According to learned Counsel for the appellant, the Corporation is an establishment under the State Government and thus it is exempted. Further, it was submitted that the establishment of the Corporation not being a factory within the meaning of the Factories Act, 1948, it stands exempted under clause (f) of sub-section (1) to Section 4. Reliance was placed on a decision of learned single Judge of this Court in Tamil Nadu Civil Supplies Corporation Ltd., Chennai v. Purushothaman. B. reported in 2003 (II) LLJ 715, wherein learned single Judge, giving reference to a Supreme Court decision in C.V. Raman, etc. v. Bank of India, etc. reported in 1988 (1) LLJ 423, held that the State Government having deep and pervasive control over the Corporation, it has to be taken that such Corporation is an establishment under the State Government. It was submitted that in view of the decision of learned single Judge in Tamil Nadu Civil Supplies Corporation (supra), the Corporation stands exempted Under Section 4(1)(c) of the Act.

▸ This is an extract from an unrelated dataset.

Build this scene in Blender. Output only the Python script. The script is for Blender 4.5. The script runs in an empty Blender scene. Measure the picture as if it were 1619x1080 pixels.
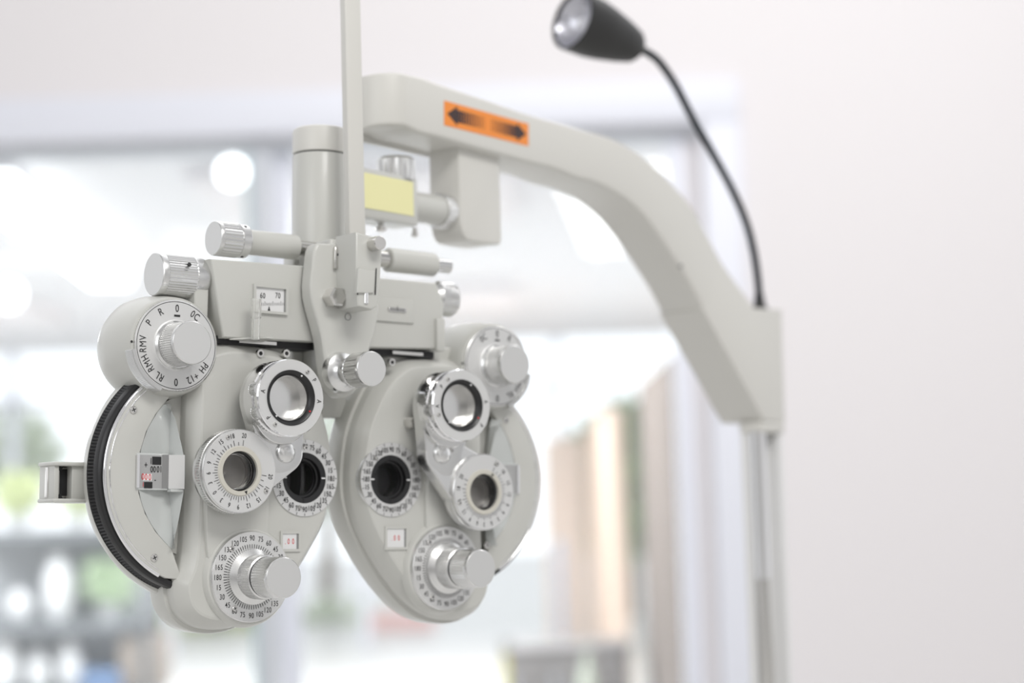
import bpy, math, random
from mathutils import Vector, Matrix
random.seed(7)
C = bpy.context.scene.collection
PI = math.pi
# ------------------------------------------------------------------ camera, world, lights
H = 1.2                                   # camera height above the floor
FPX, PITCH, ROLL = 2865.88, 0.08557, -0.02904
cF = Vector((0, math.cos(PITCH), math.sin(PITCH)))
cu = Vector((0, -math.sin(PITCH), math.cos(PITCH)))
cR = Vector((math.cos(ROLL), 0, 0)) + cu * math.sin(ROLL)
cU = cu * math.cos(ROLL) - Vector((math.sin(ROLL), 0, 0))
CAM = Vector((0, 0, H))
cd = bpy.data.cameras.new('camera'); cam = bpy.data.objects.new('camera', cd); C.objects.link(cam)
m = Matrix.Identity(4)
for i, v in enumerate((cR, cU, -cF)):
    for j in range(3): m[j][i] = v[j]
m.translation = CAM; cam.matrix_world = m
cd.sensor_width = 36; cd.lens = FPX / 1619 * 36; cd.clip_start = .05
cd.dof.use_dof = True; cd.dof.focus_distance = 1.045; cd.dof.aperture_fstop = 3.9; cd.dof.aperture_blades = 0
bpy.context.scene.camera = cam
vs = bpy.context.scene.view_settings
bpy.context.scene.display_settings.display_device = 'sRGB'
vs.view_transform = 'Standard'; vs.look = 'None'; vs.gamma = 1; vs.use_curve_mapping = False; vs.exposure = 0.0

world = bpy.data.worlds.new('world'); bpy.context.scene.world = world; world.use_nodes = True
wn, wl = world.node_tree.nodes, world.node_tree.links
wn.clear()
wo = wn.new('ShaderNodeOutputWorld'); bg = wn.new('ShaderNodeBackground'); tc = wn.new('ShaderNodeTexCoord')
sx = wn.new('ShaderNodeSeparateXYZ'); rp = wn.new('ShaderNodeValToRGB'); mr = wn.new('ShaderNodeMapRange')
wl.new(tc.outputs['Generated'], sx.inputs[0]); wl.new(sx.outputs['Y'], mr.inputs['Value'])
mr.inputs['From Min'].default_value = -1; mr.inputs['From Max'].default_value = 1
nz = wn.new('ShaderNodeTexNoise'); nz.inputs['Scale'].default_value = 2.6; nz.inputs['Detail'].default_value = 1.5; wl.new(tc.outputs['Generated'], nz.inputs['Vector'])
r2 = wn.new('ShaderNodeMapRange'); r2.inputs['From Min'].default_value = .38; r2.inputs['From Max'].default_value = .62; r2.inputs['To Min'].default_value = .42; r2.inputs['To Max'].default_value = 1.3
wl.new(nz.outputs['Fac'], r2.inputs['Value'])
r3 = wn.new('ShaderNodeMapRange'); r3.inputs['From Min'].default_value = -.1; r3.inputs['From Max'].default_value = .3; wl.new(sx.outputs['Y'], r3.inputs['Value'])
mxx = wn.new('ShaderNodeMix'); mxx.data_type = 'FLOAT'; wl.new(r3.outputs[0], mxx.inputs[0]); wl.new(r2.outputs[0], mxx.inputs[2]); mxx.inputs[3].default_value = 1.0
mul = wn.new('ShaderNodeVectorMath'); mul.operation = 'SCALE'; wl.new(rp.outputs[0], mul.inputs[0]); wl.new(mxx.outputs[0], mul.inputs['Scale'])
wl.new(mr.outputs[0], rp.inputs[0]); wl.new(mul.outputs[0], bg.inputs[0]); wl.new(bg.outputs[0], wo.inputs[0])
e = rp.color_ramp.elements
e[0].position = 0; e[0].color = (.62, .61, .60, 1); e[1].position = 1; e[1].color = (1.5, 1.52, 1.55, 1)
k = rp.color_ramp.elements.new(.5); k.color = (.55, .55, .56, 1)
k = rp.color_ramp.elements.new(.72); k.color = (1.2, 1.21, 1.23, 1)
bg.inputs[1].default_value = 1.08

def area(name, loc, target, size, power, col=(1, 1, 1)):
    l = bpy.data.lights.new(name, 'AREA'); l.shape = 'RECTANGLE'; l.size, l.size_y = size; l.energy = power; l.color = col
    o = bpy.data.objects.new(name, l); C.objects.link(o); o.location = loc
    o.rotation_euler = (Vector(target) - Vector(loc)).to_track_quat('-Z', 'Y').to_euler(); return o
area('ceiling_panel_light', (.9, -.4, 2.9), (0, 1.1, 1.2), (1.2, .6), 29, (1, .985, .96))
area('rear_left_light', (-1.6, -1.2, 2.2), (0, 1.1, 1.2), (1.4, 1.4), 14, (.96, .98, 1))  # area light behind the camera, upper left
area('wall_wash_light', (.8, 2.6, 3.6), (.6, 5, 1.2), (2.5, .6), 40, (1, .985, .98))

for sx_, sy_ in ((-3.6, 7.5), (-.6, 7.5), (2.2, 8), (-3.6, 11.5), (-.6, 11.5), (2.2, 12)):   # area lights added to brighten the shop beyond the glass
    l_ = bpy.data.lights.new('shop_fill', 'AREA'); l_.shape = 'RECTANGLE'; l_.size = 1.2; l_.size_y = 1.2; l_.energy = 92; l_.color = (.97, .98, 1)
    o_ = bpy.data.objects.new('shop_fill', l_); C.objects.link(o_); o_.location = (sx_, sy_, H + 1.22)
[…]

9. We have noticed the judgment aforesaid and have doubt with regard to the finding of learned single Judge that the 'Corporation' is an establishment under the Government of Tamil Nadu. So far as the Supreme Court decision in the case of C.V.Raman (supra) is concerned, that was a case of State Bank of India and that of some other nationalised banks. The question fell for consideration before Supreme court whether the State Bank and other nationalised banks are establishments under the Central Government for the purpose of Section 4(1)(c) of the Tamil Nadu Shops and Establishments Act. Having noticed different provisions of Act 23 of 1955 (State Bank of India Act, 1955) and Act No. 5 of 1970 (The Banking Companies (Acquisition and Transfer of Undertakings) Act, 1970), the Supreme Court held that the term "under" as referred to, leaves no manner of doubt that the State Bank of India and the Nationalised Banks are clearly establishments under the Central Government. The aforesaid finding was given taking into consideration the different Act and the control of the Central Government on the State Bank of India and Nationalised Banks.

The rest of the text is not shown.